Este é o décimo sexto de nossos Fragmentos filosóficos, uma série composta por trechos selecionados e comentados (sob a curadoria de Marcos Beccari e Daniel B. Portugal), com a proposta de apresentar filósofos em suas próprias palavras. O trecho abaixo foi retirado do livro A educação estética do homem (São Paulo: Iluminuras, 1995, carta IV), de Schiller. Seleção e comentários de Daniel B. Portugal.
O homem [...] pode ser oposto a si mesmo de duas maneiras: como selvagem, quando seus sentimentos imperam sobre seus princípios, ou como bárbaro, quando seus princípios destroem seus sentimentos. O selvagem despreza a arte e reconhece a natureza como sua soberana irrestrita; o bárbaro escarnece e desonra a natureza, mas continua sendo escravo de seu escravo por um modo frequentemente mais desprezível que o do selvagem. O homem cultivado faz da natureza uma amiga e honra sua liberdade, na medida em que apenas põe rédeas a seu arbítrio.
O livro de Schiller citado, composto por 27 cartas, foi publicado pela primeira vez em 1795, na Alemanha. A filosofia kantiana estava provocando uma revolução no pensamento e Schiller foi um dos filósofos que se dedicou a desenvolver de novas maneiras algumas de suas propostas. Um tema importante para Kant é o da oposição entre duas formas de determinação de nossa vontade – de um lado, a determinação natural, que aparece em nossos apetites e impulsos sensíveis de toda espécie; de outro, a determinação moral que aparece em decisões orientadas por princípios, ou seja, baseadas nas leis universais da razão.

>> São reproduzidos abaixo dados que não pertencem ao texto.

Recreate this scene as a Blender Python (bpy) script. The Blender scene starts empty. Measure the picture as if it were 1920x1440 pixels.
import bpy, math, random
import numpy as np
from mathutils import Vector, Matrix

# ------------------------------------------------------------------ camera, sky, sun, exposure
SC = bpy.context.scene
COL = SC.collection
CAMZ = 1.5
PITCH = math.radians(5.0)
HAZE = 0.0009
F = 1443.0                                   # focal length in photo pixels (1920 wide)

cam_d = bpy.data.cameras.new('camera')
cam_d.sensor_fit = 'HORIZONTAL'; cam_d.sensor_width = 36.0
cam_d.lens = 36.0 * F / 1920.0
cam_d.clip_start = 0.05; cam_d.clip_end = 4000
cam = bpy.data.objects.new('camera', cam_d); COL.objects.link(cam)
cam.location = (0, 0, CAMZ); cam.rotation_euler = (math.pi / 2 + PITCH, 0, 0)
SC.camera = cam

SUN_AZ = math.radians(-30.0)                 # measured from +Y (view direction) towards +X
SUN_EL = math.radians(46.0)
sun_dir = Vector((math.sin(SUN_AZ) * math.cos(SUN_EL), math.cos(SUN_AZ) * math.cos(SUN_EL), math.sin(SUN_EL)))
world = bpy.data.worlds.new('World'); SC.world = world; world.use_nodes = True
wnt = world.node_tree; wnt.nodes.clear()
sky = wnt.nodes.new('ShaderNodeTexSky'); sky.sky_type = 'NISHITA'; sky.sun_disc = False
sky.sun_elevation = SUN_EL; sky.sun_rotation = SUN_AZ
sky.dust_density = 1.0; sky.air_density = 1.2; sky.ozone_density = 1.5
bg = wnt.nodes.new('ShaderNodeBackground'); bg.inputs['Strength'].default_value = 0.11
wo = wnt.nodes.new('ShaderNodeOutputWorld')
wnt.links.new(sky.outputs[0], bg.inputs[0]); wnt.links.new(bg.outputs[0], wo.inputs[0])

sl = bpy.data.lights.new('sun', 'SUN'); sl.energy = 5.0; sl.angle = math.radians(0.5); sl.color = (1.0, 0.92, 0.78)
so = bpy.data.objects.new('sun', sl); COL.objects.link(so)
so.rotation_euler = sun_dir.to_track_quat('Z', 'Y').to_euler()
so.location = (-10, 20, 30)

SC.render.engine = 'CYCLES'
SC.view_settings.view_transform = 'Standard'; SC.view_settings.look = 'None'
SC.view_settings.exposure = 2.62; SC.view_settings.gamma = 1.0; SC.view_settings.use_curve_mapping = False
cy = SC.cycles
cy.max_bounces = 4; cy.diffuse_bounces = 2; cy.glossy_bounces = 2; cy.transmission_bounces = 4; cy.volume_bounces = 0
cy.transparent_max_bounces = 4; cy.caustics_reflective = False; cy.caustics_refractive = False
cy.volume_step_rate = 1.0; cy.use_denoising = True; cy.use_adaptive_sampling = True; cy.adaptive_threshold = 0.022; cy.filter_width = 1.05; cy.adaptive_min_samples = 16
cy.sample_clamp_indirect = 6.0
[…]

À medida que determina a vontade para além das causalidades particulares – pois se baseia nas máximas universais e imutáveis da razão –, a lei moral, pensa Kant, prova nossa liberdade. De modo paradoxal, tomaríamos consciência de nossa liberdade justamente ao submeter-nos a leis morais universais ao invés de seguir nossos apetites ou motivos (pois estes, mesmo que sejam “racionais” em sentido instrumental, reconhecem como único fim a necessidade natural em nós).
Para Kant, o caminho do bem é aquele no qual colamos nossa vontade cada vez mais aos princípios da razão e deixamos de lado, cada vez mais, sua determinação natural, sensível. Ou seja, em vez de seguirmos nossos desejos, apetites, paixões, sentimentos etc., orientamos nossas ações segundo princípios morais, regras universais. A autonomia e o bem do humano se mostrariam em sua capacidade de legislar-se pelos princípios morais. Para pensadores de sensibilidade romântica, como Schiller, essa proposta não pode levar ao bem, apenas à fragmentação e dilaceramento do humano. Se levada a cabo, ela promoveria um afastamento da vida: o humano puramente racional seria algo morto, maquínico.
Schiller procura remendar a proposta divisora de Kant. O humano, pensa Schiller, é também definido pela sensibilidade, e, se sua vontade se encontra sempre no jogo entre a natureza e a razão, seria neste jogo mesmo que seu bem reside. Para Schiller, se a razão busca uma soberania irrestrita sobre a natureza, ela coloca o humano contra si, do mesmo modo que a natureza o faz quando exerce uma dominação total. Neste último caso, o homem seria um selvagem; no primeiro, um bárbaro, como descrito no trecho citado. Diferente é o homem cultivado, que “faz da natureza uma amiga e honra sua liberdade, na medida em que apenas põe rédeas a seu arbítrio”.
Schiller, como muitos outros românticos depois dele, pretende restaurar uma suposta totalidade humana que foi perdida devido ao abuso dos sentidos ou (principalmente) da razão. Com sua ideias de cultivo, de arte e de jogo, Schiller pretende encontrar um caminho para a restauração da totalidade do humano, que deveria, segundo o filósofo, ser o objeto de uma “arte mais elevada”.